Funny enough, if you actually read Marx and look over socialist history (up until, I guess, Soviet Union), socialism did not seem to like government. Marx wrote of government's withering away. Early socialists and anarchists (surprised!) allied with one another. Competition, on the other hand, did not receive that much attention. After all, when you think about it, economic competition (at least in terms of competing firms) is a relatively new concept. A hundred years back, there are just not that many corporations! In other words, real "socialism" bares little resemblance of popular American opinions. In fact, let us remind ourselves that Karl Marx and Adam Smith are classified as the same school of economic thoughts.
This should raise a big question: if socialism is not about government; if it does not suppress competition; then what is it about?
It's about alienation of labor. By the way, it's a bit sad that the term alienation has fallen somewhat from use. Beside "unalienable rights," we just don't seem to use the term that much anymore. Such a waste of a beautiful word. Either, I digress.
Socialism is about labor's alienation from its fruits, as well as from life, society, and humanity in general.
Let's start with the first: socialism is concerned that the laborers don't get all of the compensation that they deserve. (to put it in context, this is the exact reverse of popular American notion of socialism). Imagine a company. It sells its products for a pot of money, which is then used in 4 ways: raw ingredients, capital investment, wage, and profit. Now, you can see that the first 3 uses of the revenue is fair: without any of these, the company can't make its products. But, how about profit? Why should the stock owners, who did not sweat and labor on the company and its work, enjoy a share of its precious revenue?
Let us be remind that socialism was born from a time of rampage profit share. Of the 4 uses of revenue, a significant and growing chunk of money went to the stock owners. Meanwhile, the employees earned crumbs, worked in rundown, dangerous environment, and mother Earth was raped barren. Think back to 18th, 19th, and early 20th centuries: back then, children had to work 60, 80 hours a week, yet their families could not earn enough for food, clothing, and shelter. Such was the cradle of socialism.
Worse yet, increasing specialization distanced the laborers from the meaning and the joy of their works. You have heard this type of expression over and over: "I love working as a teacher because I help kids grow," or "I want to be a doctor to cure people." However, when your job consists solely of, says, rolling the chalk piece, can you really see how your products (the chalk pieces) make somebody's life better? This type of alienation renders life lifeless. It turns humans into robots. Robots to increase some profit of some people.

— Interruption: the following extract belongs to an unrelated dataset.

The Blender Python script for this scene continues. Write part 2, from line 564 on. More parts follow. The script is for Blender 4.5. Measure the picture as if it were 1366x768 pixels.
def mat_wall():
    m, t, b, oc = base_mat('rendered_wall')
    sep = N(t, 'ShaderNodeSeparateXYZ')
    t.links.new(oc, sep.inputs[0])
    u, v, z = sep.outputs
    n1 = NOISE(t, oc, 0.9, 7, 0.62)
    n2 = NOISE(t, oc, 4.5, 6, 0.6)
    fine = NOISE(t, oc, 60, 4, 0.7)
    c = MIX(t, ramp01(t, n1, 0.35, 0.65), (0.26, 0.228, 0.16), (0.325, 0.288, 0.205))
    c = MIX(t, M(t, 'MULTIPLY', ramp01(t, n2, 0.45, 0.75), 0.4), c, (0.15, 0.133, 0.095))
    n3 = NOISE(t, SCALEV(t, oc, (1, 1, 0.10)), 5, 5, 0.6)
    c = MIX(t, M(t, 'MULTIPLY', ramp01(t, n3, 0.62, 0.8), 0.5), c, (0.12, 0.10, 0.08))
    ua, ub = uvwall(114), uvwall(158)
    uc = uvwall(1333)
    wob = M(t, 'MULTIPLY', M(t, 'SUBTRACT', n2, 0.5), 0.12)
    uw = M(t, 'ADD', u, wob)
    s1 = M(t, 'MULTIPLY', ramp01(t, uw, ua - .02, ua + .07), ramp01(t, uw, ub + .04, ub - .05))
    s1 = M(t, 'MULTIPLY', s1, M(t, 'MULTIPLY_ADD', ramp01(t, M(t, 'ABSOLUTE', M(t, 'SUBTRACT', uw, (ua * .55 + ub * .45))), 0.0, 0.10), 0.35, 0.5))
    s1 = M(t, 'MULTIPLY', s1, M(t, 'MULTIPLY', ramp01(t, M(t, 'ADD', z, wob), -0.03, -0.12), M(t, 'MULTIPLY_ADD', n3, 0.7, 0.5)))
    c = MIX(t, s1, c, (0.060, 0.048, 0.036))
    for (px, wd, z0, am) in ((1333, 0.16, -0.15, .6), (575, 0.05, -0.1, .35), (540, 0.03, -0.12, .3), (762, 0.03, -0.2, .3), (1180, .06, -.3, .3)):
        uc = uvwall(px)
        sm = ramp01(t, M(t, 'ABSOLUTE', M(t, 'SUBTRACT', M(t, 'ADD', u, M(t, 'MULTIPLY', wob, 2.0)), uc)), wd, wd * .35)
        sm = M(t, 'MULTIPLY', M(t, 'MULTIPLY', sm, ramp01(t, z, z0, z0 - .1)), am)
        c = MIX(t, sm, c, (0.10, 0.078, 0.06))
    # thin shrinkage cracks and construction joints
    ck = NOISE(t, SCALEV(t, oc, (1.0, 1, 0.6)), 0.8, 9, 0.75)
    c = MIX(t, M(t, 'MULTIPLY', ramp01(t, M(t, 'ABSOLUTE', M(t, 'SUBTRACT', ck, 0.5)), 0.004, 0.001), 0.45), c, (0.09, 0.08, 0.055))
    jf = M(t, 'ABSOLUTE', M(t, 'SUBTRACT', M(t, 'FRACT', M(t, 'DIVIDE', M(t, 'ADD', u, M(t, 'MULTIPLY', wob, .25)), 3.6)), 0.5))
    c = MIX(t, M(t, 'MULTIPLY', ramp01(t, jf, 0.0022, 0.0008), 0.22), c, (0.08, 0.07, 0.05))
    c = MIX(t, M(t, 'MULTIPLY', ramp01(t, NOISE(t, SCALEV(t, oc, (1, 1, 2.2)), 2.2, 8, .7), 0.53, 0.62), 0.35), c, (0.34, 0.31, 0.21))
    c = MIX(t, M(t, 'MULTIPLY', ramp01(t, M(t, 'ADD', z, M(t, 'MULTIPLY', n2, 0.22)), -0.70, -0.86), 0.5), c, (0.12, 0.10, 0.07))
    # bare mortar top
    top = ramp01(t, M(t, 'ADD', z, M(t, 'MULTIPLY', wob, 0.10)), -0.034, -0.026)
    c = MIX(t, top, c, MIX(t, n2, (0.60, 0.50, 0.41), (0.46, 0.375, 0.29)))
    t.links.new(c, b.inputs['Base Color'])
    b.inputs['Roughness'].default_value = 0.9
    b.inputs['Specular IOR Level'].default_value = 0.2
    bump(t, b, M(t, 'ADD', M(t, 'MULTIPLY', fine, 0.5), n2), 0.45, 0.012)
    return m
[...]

Lastly, socialism accuses the relentless pursuit of profit magnifies the above alienation. In modern terms, when an investment banker look at a stock, the stories of how such firm makes the world a better place, the stories of its employees sweating over each and every details, the struggles for betterment of its future, its technologies, its customers, its suppliers, and its people, all of that are ignored. The banker only cares about, well, how well this stock will pay in a year. Worse yet, because of the way stock market works, steady stream of profit (says, $1Million a year forever) is not enough. The stock market wants increases. If a stock pays $1M today, its employees have better pay $2M next year. In this relentless race for more, all life and humanities are sucked out, replaced by heartlessness, cruelty, (in our times) outsource.
Socialism does not care about government. Early socialists' experience with government generally involved the governmental attempts on their arrest, tortures, and executions. Socialism does not care about competition. By the way, just as a reminder, neither does capitalist. The whole "competition" picture is a Reaganian fantasy for the mob. Capitalists have always been about building monopolies. Monopoly is much better for business than competition.
For socialism, government and competition, and even property right, are beneath its vision. It fights for fair compensation to the hard working, for enrichment of all people, for humanization of its species.
Now, there are many roads to Rome. To accomplish their goals (fair compensation and enrichment to the workers), socialists turned to various means. Back in the day (up until early 20th century), when inequality was massive and the workers were quite, well, far from enriched, the means was anarchism. Back then, socialists organized unions, called for and supported strikes, as well as threw rocks at national guards. Nowadays, the people are well educated (historically speaking at least), so socialist prefer more gentle methods, such as minimum wages, safety regulations, welfare systems, etc. The most important thing to remember, though, is this: socialism itself is above government and market and whatnots. All of these are simply means to ends. If they are usable, employ them; if they fight back, throw rocks at them (or build a picket line). They are merely means.
Socialism fight for fair compensation and enrichment of the people. That's all.